Responsive design problems and solutions
Just about every website these days needs to be responsive: automatically adjusting the way it displays for a variety of devices from desktops to mobiles along with all manner of tablets and portables in between. This means that the designer must do a series of layouts for the different screen sizes and formats and then the developer needs to incorporate the necessary code to identify the size of the viewer’s screen and to re-arrange the contents accordingly.
Problems arise because there is no standard set of screen aspect ratios (the relationship between the height and width) for displays. However carefully a designer plans the different layouts between ‘desktop’ ‘tablet’ and ‘mobile’ displays there will always be other different aspect ratios which will alter the way the content appears.
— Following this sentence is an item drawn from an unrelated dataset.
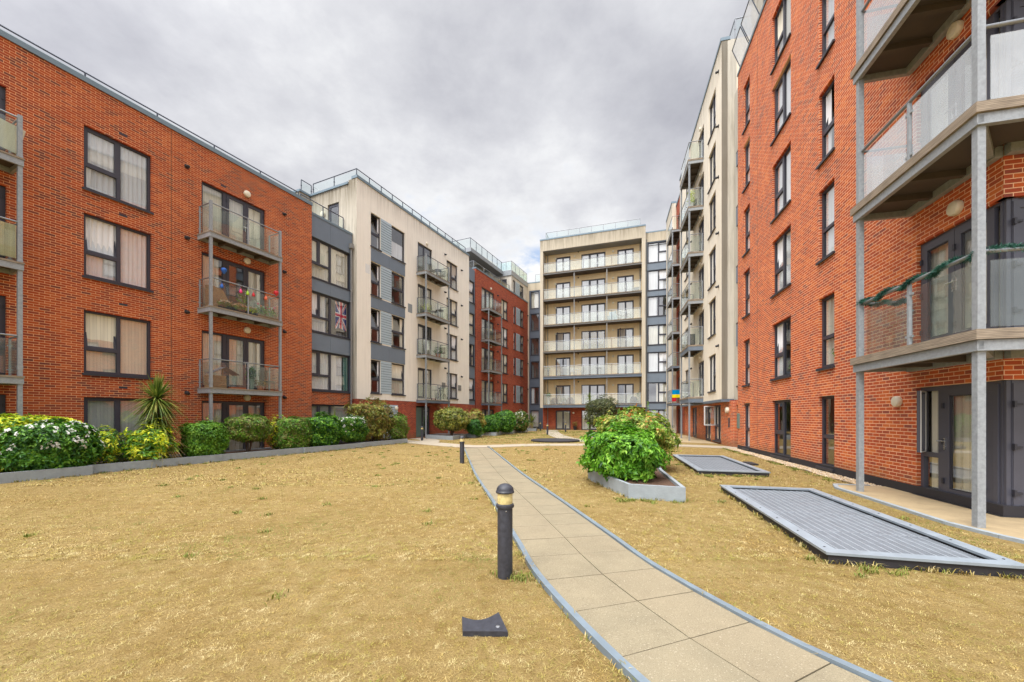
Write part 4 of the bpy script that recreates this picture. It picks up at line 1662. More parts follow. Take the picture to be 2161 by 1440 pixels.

Added to which tablets can be viewed in portrait or landscape formats depending on which way they are held.
Designers need to make assumptions about what constitutes a typical display specification which includes screen resolution (the pixel density) as well as aspect ratio. Developers need to program the degree of responsiveness or fluidity using clever code like Bootstrap which alters the spacing and relationship between elements of the design.
I have a problem with responsiveness – and it’s happened with a succession of clients recently – whatever clients have been shown on initial wire frames and visuals, when they see the responsive design in the flesh it is not what they expected. ‘But the title in all your visuals was on one line and now it’s on two.’ I have been told twice this week. ‘Why is the image in the top banner moving around and changing size?’ and ‘I have to scroll down to see the bottom part of the home page which was all visible in your mock ups.’ And I don’t know if they have been looking at the site at home on some enormous 4K high definition smart TV screen the size of a dining room table or on their daughter’s Barbie iPhone.
More often than not, after a series of awkward telephone conversations, it turns out that the client is viewing the site on some obscure portable computer with a screen shaped like a letterbox or some other non-standard display. Trying to explain responsiveness to most clients is difficult to say the least: ‘What do you mean by my browser?’ and ‘How do I drag the edge of the frame with my mouse?’ Having tried a variety of analogies the one which seems to work best is likening website content to fluid which changes shape according to the container it is poured into. It’s maybe not the most elegant solution (pardon the pun) but it seems to work.
Responsiveness is yet another piece of the digital jigsaw puzzle that is probably always going to confuse the layman. Like the resolution of photographs and the mysteries of setting up email, it will come back to haunt us again and again.
Our designers have decided that, given a reasonable budget and a nervous client, it is worth lashing together a page in a responsive WordPress theme just to demonstrate the way the design elements work in action; that there isn’t a single, static image presented for them to sign off. Instead there are a collection of components that will rearrange themselves to fit available spaces and that the size and shape of the screen on which they appear will determine how much – or little – of them are on view at any one time.
This approach also enables a couple of interactive elements like rollovers to be included in the mock up to demonstrate that other things will be included that are not obvious in a static graphic.
‘No really, most people know that is the symbol for the menu on mobile phones…’ – why don’t you ask your seven year son old to show you.